Corruption is the by-product of stagnation, when normal, decent democracy must be perverted to keep the ruling classes happy. Life as they knew it can no longer be replenished through legal means, for there are too many barriers. It is here that we see power encroach itself further into private life by means of the state (i.e… wiretapping, deregulation, police repression, the ramping-up of the criminal codes [such as the 10-20-Life policy in the state of Florida], and stricter drug laws). Now, corruption, in the common sense, is seen as a private matter, being that of markets, business, and industry, yet it can be traced back to the state. Once the state, in its Engelian function, fails to keep class antagonism from volatile levels, and starts to support power to the detriment of the governed, then it opens the doors for the abuse of power, by power – for corruption.

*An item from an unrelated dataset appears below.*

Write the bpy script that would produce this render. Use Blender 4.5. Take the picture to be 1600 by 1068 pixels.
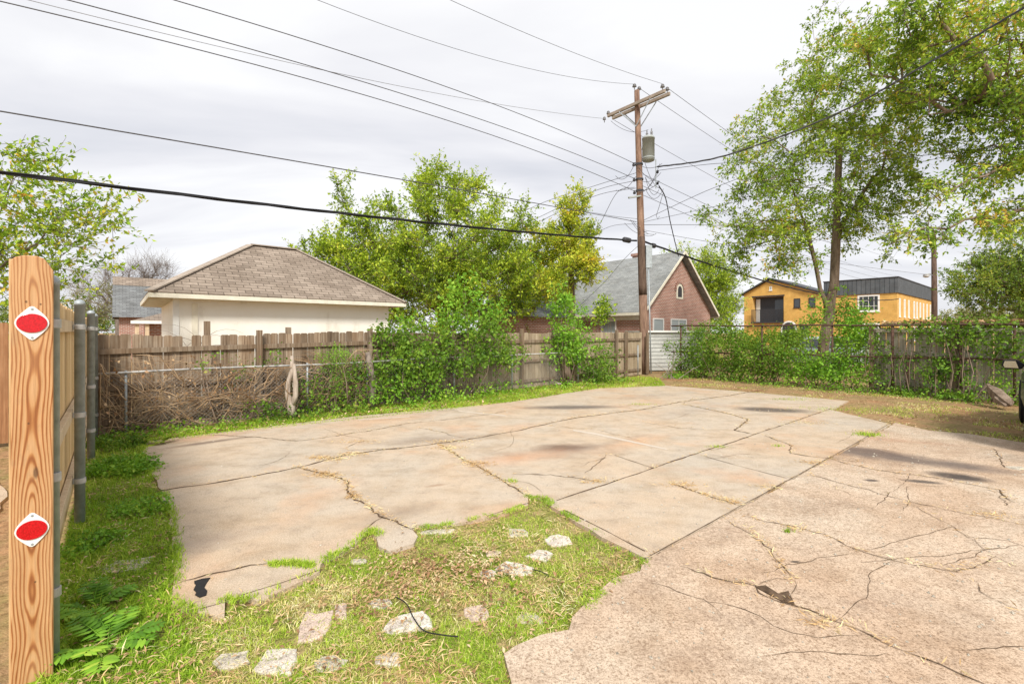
import bpy, bmesh, math, random
import numpy as np
from mathutils import Vector, Matrix
from mathutils.geometry import tessellate_polygon
R = math.radians
S = bpy.context.scene
C = S.collection
for o in list(bpy.data.objects): bpy.data.objects.remove(o)
random.seed(7)
rng = np.random.default_rng(11)

# ------------------------------------------------------------ camera, sky, sun, exposure
CH, FP, HY = 1.65, 725.0, 518.0        # eye height, focal length in photo pixels, horizon row
cam = bpy.data.cameras.new('camera'); co = bpy.data.objects.new('camera', cam); C.objects.link(co)
co.location = (0, 0, CH); co.rotation_euler = (R(90), 0, 0)
cam.sensor_width = 36; cam.lens = 36*FP/1600; cam.shift_y = -16/1600; cam.clip_start = .05; cam.clip_end = 2000
S.camera = co
S.view_settings.view_transform = 'Standard'; S.view_settings.look = 'None'
S.view_settings.exposure = 0.66; S.view_settings.gamma = 1
W = bpy.data.worlds.new('World'); S.world = W; W.use_nodes = True
SUN_EL, SUN_AZ = 44, 172               # azimuth clockwise from +Y
def build_world():
    nt = W.node_tree; N = nt.nodes; L = nt.links; N.clear()
    out = N.new('ShaderNodeOutputWorld'); bg = N.new('ShaderNodeBackground'); L.new(bg.outputs[0], out.inputs[0])
    sky = N.new('ShaderNodeTexSky'); sky.sky_type = 'NISHITA'; sky.sun_disc = False
    sky.sun_elevation = R(SUN_EL); sky.sun_rotation = R(SUN_AZ)
    tc = N.new('ShaderNodeTexCoord'); sp = N.new('ShaderNodeSeparateXYZ'); L.new(tc.outputs['Generated'], sp.inputs[0])
    ad = N.new('ShaderNodeMath'); ad.operation = 'MAXIMUM'; ad.inputs[1].default_value = 0; L.new(sp.outputs[2], ad.inputs[0])
    a2 = N.new('ShaderNodeMath'); a2.operation = 'ADD'; a2.inputs[1].default_value = .14; L.new(ad.outputs[0], a2.inputs[0])
    dv = N.new('ShaderNodeVectorMath'); dv.operation = 'DIVIDE'; L.new(tc.outputs['Generated'], dv.inputs[0])
    cb = N.new('ShaderNodeCombineXYZ'); L.new(a2.outputs[0], cb.inputs[0]); L.new(a2.outputs[0], cb.inputs[1]); cb.inputs[2].default_value = 1
    L.new(cb.outputs[0], dv.inputs[1])
    mp = N.new('ShaderNodeMapping'); mp.inputs['Scale'].default_value = (.55, 1.3, 1); mp.inputs['Rotation'].default_value = (0, 0, R(12)); L.new(dv.outputs[0], mp.inputs[0])
    n = N.new('ShaderNodeTexNoise'); n.inputs['Scale'].default_value = .9; n.inputs['Detail'].default_value = 6; n.inputs['Roughness'].default_value = .5; n.inputs['Distortion'].default_value = .5
    L.new(mp.outputs[0], n.inputs['Vector'])
    cr = N.new('ShaderNodeValToRGB'); e = cr.color_ramp.elements
    e[0].position = .34; e[0].color = (5.9, 6.0, 6.45, 1); e[1].position = .60; e[1].color = (8.1, 8.1, 8.2, 1)
    e.new(.47).color = (7.0, 7.0, 7.3, 1)
    L.new(n.outputs[0], cr.inputs[0])
    mx = N.new('ShaderNodeMixRGB'); mx.inputs[0].default_value = .94; L.new(sky.outputs[0], mx.inputs[1]); L.new(cr.outputs[0], mx.inputs[2])
    L.new(mx.outputs[0], bg.inputs[0]); bg.inputs[1].default_value = 0.082
build_world()
sl = bpy.data.lights.new('sun', 'SUN'); sl.energy = 2.8; sl.angle = R(14); sl.color = (1, .95, .87)
so = bpy.data.objects.new('sun', sl); C.objects.link(so)
_az, _el = R(SUN_AZ), R(SUN_EL)
sd = Vector((math.sin(_az)*math.cos(_el), math.cos(_az)*math.cos(_el), math.sin(_el)))
so.rotation_euler = (-sd).to_track_quat('-Z', 'Y').to_euler()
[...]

The world saw a crucial moment in the 1980’s with the rise of a new Conservatism, seen in Reagan and Thatcher, here in the West, and the subsequent attack on progressive gains, most notoriously displayed during Reagan’s first few months in office, when he gave a crushing blow to the strike of the government-employed, air traffic controllers. In the U.S., the governed were also sold out by the state which protects them from power. Tax incentives given to megacorporations, which then used the new boon in capital to penetrate foreign markets, assisted in the deindustrialization of the U.S., and the mass layoffs in the labor market.

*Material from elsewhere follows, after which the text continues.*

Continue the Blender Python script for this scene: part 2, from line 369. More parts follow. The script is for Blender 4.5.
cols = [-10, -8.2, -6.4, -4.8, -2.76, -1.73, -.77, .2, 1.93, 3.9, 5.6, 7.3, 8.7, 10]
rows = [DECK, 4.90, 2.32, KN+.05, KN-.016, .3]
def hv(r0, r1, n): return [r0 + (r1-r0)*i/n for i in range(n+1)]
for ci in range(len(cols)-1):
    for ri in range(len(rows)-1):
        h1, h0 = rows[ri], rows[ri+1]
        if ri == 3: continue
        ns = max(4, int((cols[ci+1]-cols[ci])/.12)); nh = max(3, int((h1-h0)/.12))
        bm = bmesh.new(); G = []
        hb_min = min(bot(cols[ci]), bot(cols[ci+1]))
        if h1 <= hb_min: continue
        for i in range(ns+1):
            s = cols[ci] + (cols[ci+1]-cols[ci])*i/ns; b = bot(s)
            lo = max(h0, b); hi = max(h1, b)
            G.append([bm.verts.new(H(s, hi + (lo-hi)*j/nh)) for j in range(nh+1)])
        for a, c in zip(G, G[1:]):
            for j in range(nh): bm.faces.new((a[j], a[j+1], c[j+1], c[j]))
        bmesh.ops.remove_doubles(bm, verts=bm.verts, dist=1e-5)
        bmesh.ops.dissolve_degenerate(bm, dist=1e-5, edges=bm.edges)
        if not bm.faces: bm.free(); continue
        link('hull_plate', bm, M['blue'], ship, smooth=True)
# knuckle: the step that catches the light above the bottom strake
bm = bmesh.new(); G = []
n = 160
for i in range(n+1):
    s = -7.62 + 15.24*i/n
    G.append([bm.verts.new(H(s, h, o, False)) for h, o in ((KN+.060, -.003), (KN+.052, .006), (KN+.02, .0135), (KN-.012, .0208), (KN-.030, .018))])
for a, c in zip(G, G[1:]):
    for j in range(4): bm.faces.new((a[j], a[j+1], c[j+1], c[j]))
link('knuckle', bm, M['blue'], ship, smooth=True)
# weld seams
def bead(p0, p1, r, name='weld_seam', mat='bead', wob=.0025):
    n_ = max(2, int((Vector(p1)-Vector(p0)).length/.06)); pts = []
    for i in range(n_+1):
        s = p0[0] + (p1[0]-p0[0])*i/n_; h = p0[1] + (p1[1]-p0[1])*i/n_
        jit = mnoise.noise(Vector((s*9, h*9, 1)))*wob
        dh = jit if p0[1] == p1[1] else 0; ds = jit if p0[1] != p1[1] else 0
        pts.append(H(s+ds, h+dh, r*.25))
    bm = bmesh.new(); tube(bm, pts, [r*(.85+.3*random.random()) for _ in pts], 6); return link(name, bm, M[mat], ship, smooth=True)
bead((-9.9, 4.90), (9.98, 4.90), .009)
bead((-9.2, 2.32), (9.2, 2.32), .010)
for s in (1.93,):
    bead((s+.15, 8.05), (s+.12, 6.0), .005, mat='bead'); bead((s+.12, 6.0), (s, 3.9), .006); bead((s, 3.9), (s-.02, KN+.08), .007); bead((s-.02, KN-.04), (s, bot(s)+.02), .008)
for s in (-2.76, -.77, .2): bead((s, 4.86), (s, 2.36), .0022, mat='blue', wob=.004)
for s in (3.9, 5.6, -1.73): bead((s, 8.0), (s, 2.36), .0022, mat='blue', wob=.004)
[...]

Further encroachments on liberty had to be made, abroad and at home, as Reagan and U.S. power sought to defeat their existential enemy, the USSR. Greenaway’s film was made at the horizon of this victory. For America, and its bulldog Britain, no longer would there be a Red, second world to protect the vulnerable third world. And it is at this stage, when the West could still profess itself as having a destiny, that it can be, to its citizens, admirable. Manifest Destiny (here transposed to the entire globe) was complete, and the U.S. (Britain too) had no more future to sell to its children. And with “smooth” world, and the opening-up of previously unpenetrated markets, the population could experience a new, undreamed of decadence. But with no goal in mind, the need for great diligence and obedience was no longer necessary. Social liberalism can thrive. And the world as it was, was a completed construct. The ousting of “bad guys” like Milosevic and Saddam is not an expeditionary, imperial campaign, but rather, a disciplinary action. No other nation can fall out of line in this fixed world.

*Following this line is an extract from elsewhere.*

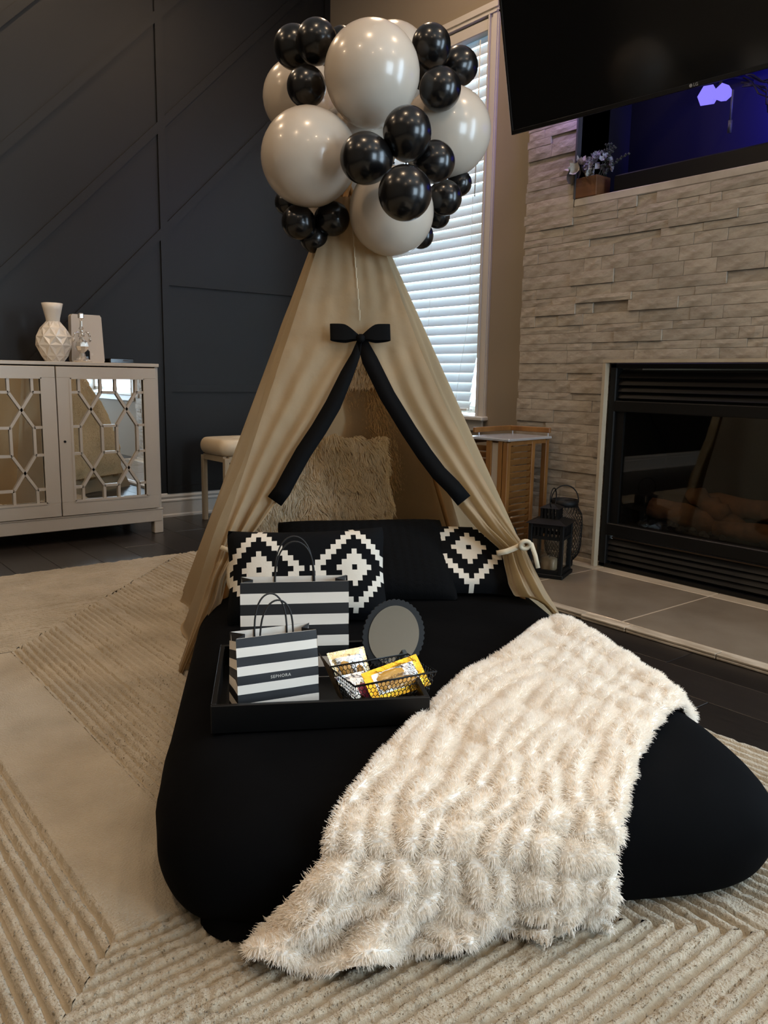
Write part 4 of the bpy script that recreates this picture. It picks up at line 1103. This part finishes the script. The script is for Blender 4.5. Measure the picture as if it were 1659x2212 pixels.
for k_ in range(6):
    a = 2 * pi * k_ / 6 + .3
    pts = [(.008 * cos(a), .008 * sin(a), .140), (.026 * cos(a), .026 * sin(a), .158), (.042 * cos(a), .042 * sin(a), .150), (.047 * cos(a), .047 * sin(a), .132)]
    ar = G().tube(pts, [.004, .0042, .004, .003], 6).build('arm', M['crystal'], cs, True)
    G().lathe([(.001, -.016), (.006, -.006), (.004, .004), (.001, .010)], 6, (.047 * cos(a), .047 * sin(a), .122), cap=False).build('drop', M['crystal'], ar)
G().box((0, 0, .240), (.026, .026, .030), ch=.005).build('cup', M['crystal'], cs)
for dz_ in (0,): pass

# ================================================================== BENCH beside the tent
bn = thing('bench', 'ivory upholstered bench with slim champagne legs by the dark wall, behind the tent', 'bench', (2.185, 4.27, 0))
BWd, BDp = .92, .36
g = G()
def cush(u, v):
    a = 2 * pi * u; hx, hy = BWd / 2, BDp / 2
    if v < .7:
        ph = pi * v / .7; ins = .030 * (1 - sin(ph)); z = .470 - .050 * cos(ph)
    else: ins = .030 + (v - .7) / .3 * .5; z = .520 + .012 * sin((v - .7) / .3 * pi / 2)
    kx, ky = max(hx - ins, 0), max(hy - min(ins, hy), 0)
    c_, s_ = cos(a), sin(a); return (BWd / 2 + kx * math.copysign(abs(c_) ** .22, c_), BDp / 2 + ky * math.copysign(abs(s_) ** .28, s_), z)
g.grid(cush, 96, 26, cu=True); g.build('cushion', M['cushion'], bn, True)
for xx in (.035, BWd - .035):
    for yy in (.035, BDp - .035): G().box((xx, yy, .205), (.030, .030, .41), ch=.002).build('leg', M['champagne'], bn)
for yy in (.035, BDp - .035): G().box((BWd / 2, yy, .402), (BWd - .10, .024, .034)).build('rail', M['champagne'], bn)
for xx in (.035, BWd - .035): G().box((xx, BDp / 2, .402), (.024, BDp - .10, .034)).build('rail', M['champagne'], bn)

# ================================================================== BLIND in the window
bl = thing('window_blind', 'white slatted blind hanging unevenly in the window behind the balloons', 'blind', (XW + .035, 3.745, 0))
SW = WZ and (W1[1] - W1[0] - .030)
slat0 = G()
slat0.grid(lambda u, v: (-.0295 + .059 * v, (u - .5) * SW, .003 * sin(pi * v)), 2, 6); slat0.grid(lambda u, v: (.0295 - .059 * v, (u - .5) * SW, .003 * sin(pi * (1 - v)) - .0026), 2, 6)
z = 2.715; so = None; ns = 0
while z > .735:
    off_ = .085 * smoothstep(1.32, .74, z)
    rotv = (0, radians(-69), .0)
    if so is None: so = slat0.build('slat', M['slat'], bl, True); so.location = (0, off_, z); so.rotation_euler = rotv
    else: shared(so, 'slat', bl, (0, off_, z), rotv)
    z -= .0548; ns += 1
G().box((-.012, .0, 2.752), (.075, SW + .012, .060), ch=.004).build('headrail', M['trim'], bl)
G().box((0, .088, .722), (.052, SW, .016), ch=.004).build('bottom_rail', M['trim'], bl)
for yo in (-.34, 0., .34):
    for xo in (-.0205, .0205):
        pts = [(xo, yo + .085 * smoothstep(1.32, .74, zz), zz) for zz in np.linspace(2.72, .73, 24)]
        G().tube(pts, .0011, 4).build('ladder_cord', M['cordw'], bl)
G().tube([(-.03, -.37, 2.70), (-.031, -.37, 2.3), (-.03, -.365, 1.9)], .0035, 6).build('wand', M['cordw'], bl, True)

# ================================================================== SLATTED TROLLEY in the corner
ct = thing('trolley', 'bamboo trolley with slatted sides and a steel top, between window and hearth', 'trolley', (2.79, 2.585, .0212), radians(8))
# local x: along the face seen at right (towards the wall), local y: away along the window wall
CL, CWy, CH = .362, .245, .603
CZ0 = .03
for (xx, yy) in ((.016, .016), (.016, CWy - .016), (.222, .016), (.222, CWy - .016), (CL - .016, .016), (CL - .016, CWy - .016)):
    G().box((xx, yy, (CH - .016) / 2), (.028, .028, CH - .018), ch=.002).build('post', M['bamboo'], ct)
G().box((CL / 2, CWy / 2, CH - .006), (CL + .01, CWy + .014, .012), ch=.002).build('steel_top', M['steel'], ct)
for yy in (.014, CWy - .014): G().box((CL / 2, yy, CH - .023), (CL - .06, .018, .020)).build('rail', M['bamboo'], ct)
G().box((CL / 2, .014, .045), (CL - .06, .018, .024)).build('rail', M['bamboo'], ct); G().box((CL / 2, CWy - .014, .045), (CL - .06, .018, .024)).build('rail', M['bamboo'], ct)
sl0 = None; zz = CH - .052
while zz > .07:
    if sl0 is None:
        g = G(); g.box((0, 0, 0), (.176, .005, .027), Matrix.Rotation(radians(24), 3, 'X')); sl0 = g.build('slat', M['bamboo'], ct); sl0.location = (.119, .012, zz)
        g = G(); g.box((0, 0, 0), (.005, .090, .027), Matrix.Rotation(radians(-24), 3, 'Y')); sl1 = g.build('slat', M['bamboo'], ct); sl1.location = (.012, .170, zz)
    else:
        shared(sl0, 'slat', ct, (.119, .012, zz)); shared(sl1, 'slat', ct, (.012, .170, zz))
    zz -= .0312
dd = G(); dd.box((.010, .045, .32), (.018, .022, .54)); dd.box((.010, .112, .32), (.018, .026, .54)); dd.build('door_frame', M['bamboo'], ct)
G().box((.016, .078, .32), (.004, .048, .52)).build('door_panel', M['towel'], ct)
G().tube([(.004, .048, .315), (-.012, .048, .318), (-.014, .040, .312), (-.012, .030, .330)], .003, 8).build('latch', M['steel'], ct, True)
G().box((.119, CWy / 2, .30), (.17, CWy - .05, .008)).build('shelf', M['bamboo'], ct)
g = G(); g.box((CL / 2 + .03, CWy - .006, CH + .028), (CL - .04, .016, .026), ch=.003); g.build('gallery_rail', M['bamboo'], ct)
g = G(); g.box((CL - .002, CWy / 2, CH + .028), (.016, CWy, .026), ch=.003); g.build('gallery_rail', M['bamboo'], ct)
for (xx, yy) in ((.09, CWy - .006), (CL - .002, CWy - .02), (CL - .002, .012)): G().lathe([(.004, 0), (.004, .018)], 8, (xx, yy, CH - .001)).build('spacer', M['steel'], ct)

# ================================================================== LANTERNS on the hearth
HZ = .0205
la = thing('lantern', 'square black metal lantern holding a candle glass at the end of the hearth', 'lantern', (2.838, 2.345, HZ), radians(24))
a_ = .072
G().box((0, 0, .009), (.176, .176, .018), ch=.003).build('base', M['lantern'], la)
for sx in (-1, 1):
    for sy in (-1, 1): G().box((sx * a_, sy * a_, .13), (.017, .017, .226), ch=.0015).build('post', M['lantern'], la)
g = G()
for (z_, h_) in ((.026, .018), (.180, .014), (.236, .018)):
    for s_ in (-1, 1): g.box((s_ * a_, 0, z_), (.012, .13, h_)); g.box((0, s_ * a_, z_), (.13, .012, h_))
tag(g.build('rails', M['lantern'], la), kind='stuff')
g = G()
for k_ in range(7):
    x_ = -.054 + .018 * k_
    for s_ in (-1, 1): g.box((x_, s_ * a_, .208), (.0085, .004, .045)); g.box((s_ * a_, x_, .208), (.004, .0085, .045))
tag(g.build('grille_bars', M['lantern'], la), kind='stuff')
for s_ in (-1, 1):
    G().box((s_ * (a_ - .003), 0, .104), (.002, .13, .14)).build('pane', M['lampglass'], la)
    G().box((0, s_ * (a_ - .003), .104), (.13, .002, .14)).build('pane', M['lampglass'], la)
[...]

Therefore, Michael’s sexual defiance, is more intolerable in this stage in history, than were he to diddle Spica’s wife once the mission had been completed (when it’s time to laissez les bon temps rouler). Such trangressions are expected, but not encouraged, once an era of enjoyment falls upon the earth (such as the world of the flapper and the petting parties of the Roaring 20’s).

The wife, while seeking a more meaningful love, is still part of these historical forces. Helen Mirren, not as personality, but as an object (she is the only woman seen in the nude, the only one that desire is focused upon), is completely necessary. She represents a dying class, one that is about to see its success (world domination). Death, also, is a theme in this film. Richard, the cook, gives a speech on how black foods represent death, and in consuming them one can conquer mortality (from keys to the quiche). And it is around so much death, from Michael’s, to Spica’s, to the hapless employees’, that we must surround ourselves with life. A restaurant, fine dining in particular, is a celebration of life and sensuality (something the English should learn more of). Eating, like sex (seen in the film expressly) remind man of his impermanence, which reinvigorates his sense of life. Only in realizing death can we start to truly enjoy life. The set designers, knowing this, draped the restaurant’s interiors in warm, yonic reds, representing sex, the flesh, and ultimately, demise. It is in this coming end (so quietly suggested in Mirren’s, or Greenaway’s, refusal to let Georgina use the makeup brush – an aging woman belonging to a soon-to-be obsolete class), that the film so lavishly gorges on all things representing life, whether destroying it or attempting to create it.